3) In sports, money does matter.  When an athlete is contracted to represent an organization, he/she is the 'face of that organization.'  Therefore, that athlete has a responsibility to uphold their end of the contract to the best of their ability.  Regardless of their feelings on race, those athletes should not have walked out of the game.  Doing so is a breach of contract violation, and could result in a lawsuit.

4) "How much money the athletes make" is irrelevant.  They are contracted to play, and must abide by that contract.

5) Whether or not I'm a minority is irrelevant.  You shouldn't make any presumptuous assumption either way.

6) "Whether any NBA/NFL/MLB would stand for racism" is irrelevant.  They too are under contract.

7) Without further data (NOT personal feelings), you cannot assume that all of the players would "hold a lock-out" if racism was occurring.  That's more your dream to fit your argument as opposed to an objective reality.


@mrbomb13 @youngballer29 The reason why we don't have racist fans in the NBA is because the fans know that type of behavior will not be tolerated. A player just might walk into the stands and deck you. See the Malice at the Palace. They called Ron Artest the n word and he put that guy to sleep and the racist fan was then banned from that stadium for life. 


Simple solutions are the best solutions.  SEGREGATE the players by race, as they already do for SEX! Let the blacks play among themselves and offer white fans(the majority of paying customers) the opportunity to see whites teams compete.



Very interesting proposal you have there.

However, segregation (at least to my American ears) sounds sooooo pre-1950s (a.k.a. "separate, but equal" under the famous 1890s Supreme Court case, Plessy v. Ferguson).

Would you please lay out your substantiation for why soccer segregation would not be racist?  I would be very interested to hear and consider your reasoning.


Segregation would satisfy the needs of BOTH sides of this issue. The Minority player would feel more comfortable and the White fans would enjoy the game much more. Maybe you are not familiar with BET TV, JET magazine, or the NAACP whereby only Black concerns are addressed and promoted. If you attend ANY public function where there is a mix of races, you will notice how the races segregate of their own free will. People actually prefer to be with their own kind, it's the natural order of humanity. Common Sense!



Actually, they used to employ racial segregation in American sports.  In the 1940s, as an example, they had the Negro League in baseball.  However, it was decided that such segregation was wrong, and now the races are thoroughly integrated in virtually all American sports.  Unlike European sporting events, you would not witness racial jeers'insults/taunts at American sporting events.

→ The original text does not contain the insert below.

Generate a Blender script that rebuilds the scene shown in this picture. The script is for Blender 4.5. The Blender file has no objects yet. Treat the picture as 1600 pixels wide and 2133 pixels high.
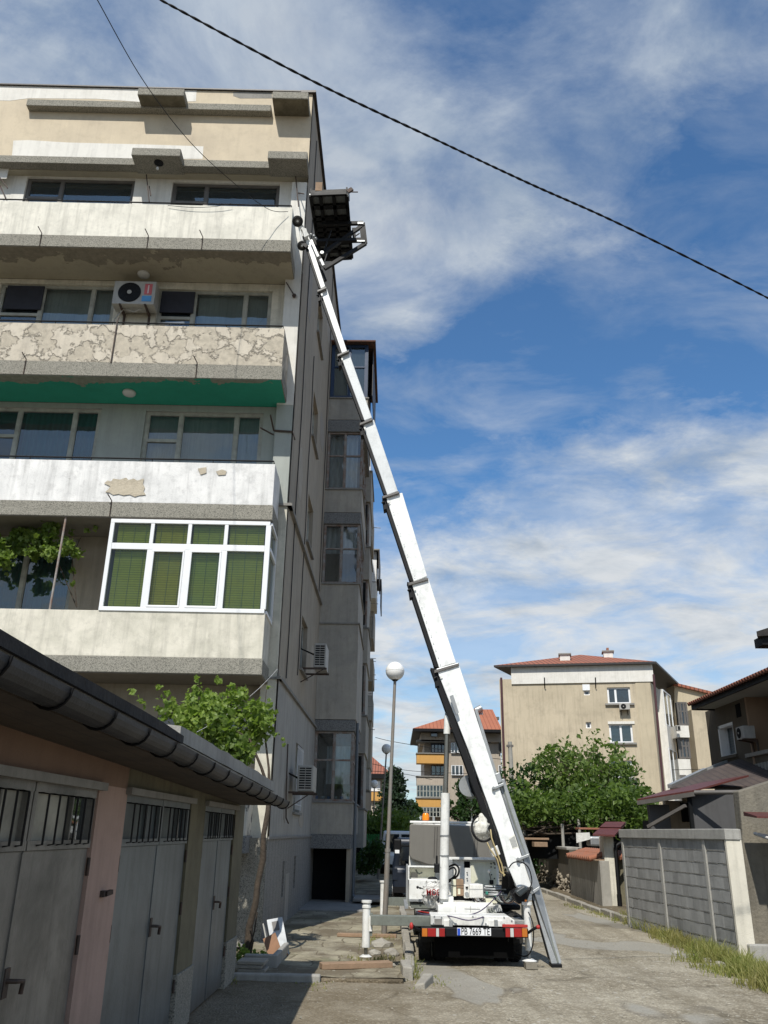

Regarding the Black media networks (i.e. BET) and political organizations (i.e. NAACP), those are in existence to promote the importance of Black culture.  Of course, the obvious question becomes, "why not have a White Television Channel or White Advancement Association?."  Well, the non-politically correct answer is that a measure of White guilt still exists in America.  Whites still feel bad about slavery/segregation, and feel that Blacks are owed compensation.  Those networks/organizations are disguised apologies, and illustrate the tacit consent that Blacks merit more recognition than they've been given in the past.

JGR13 1 Like

Apparently it is still the 1960's in Europe.

leo_diva 1 Like

the big problem with European football is that there are too many black players and it is starting to bother the fans....It is very politically incorrect to say this of course....



Europe is going through what America has already gotten over.

For decades, Baseball, Basketball, and Football were dominated by Whites (with a few black exceptions).

However, Blacks and Latinos have assimilated into Baseball.

Blacks (with comparatively few Latinos) have dominated Basketball.

Yet, in Football, the only positions not dominated by Blacks/other races are Quarterbacks and Kickers.  That's why guys like Dominic McNabb and Robert Griffin III cause so much media fan-fare.  The NFL is desperate to market decent Black QBs and Kickers, and will seize on any chance they get.  

It will be interesting to see how Europe handles integrating other races into sports.  As an American, I also thought Europe was more politically correct than America.  In the world of sports, I guess I was wrong...

ChiefBroom 1 Like

The solution is simple. Have the players put on jerseys without any sponsors on the outfit the moment the racial abuse starts. And at that moment the sponsors can refuse all money associated with that game. FIFA would respond with force then!


KPB's walking off the pitch may be an act that is praised world wide, but I concur with Seedorf on the part that ending football matches because of racist gestures might send the wrong signals. Racist chanters might be encouraged to repeat these actions having realised some power they have over the game. The best idea would be to turn out the small number of disturbers if it can be managed without disturbing the game.

Blatter and Platini need to step up their game too in tackling this situation. Heavier fines and playing home games in empty stadia might be a deterrents. 



Just to play Devil's Advocate, how exactly would you define a, "disturber?"

Would it be one who JUST hurls racist insults?  Or, would encompass racists and those who cry, "boooooooooo!" at a referee's call?

How would you balance Free Speech with "keeping the peace" measures?

adnan7631 1 Like


Think about it this way, the people came and paid money to watch a soccer game. Not to through out racist chants. When a player walks off and the game is suspended, the fans lose the product they paid for. Not only that, but it puts pressure on the racist ones from the normal fans for causing them to waste their money and time. 


@adnan7631 , most fans do come to matches with that in mind. The ones who behave badly are in the minority (at least one hopes so). But the majority do not police the minority, do they? And they won't. Seedorf is right, at least in the short term, that it would encourage the loudmouths to be even more obnoxious in the hopes that the opposing team will walk off and forfeit.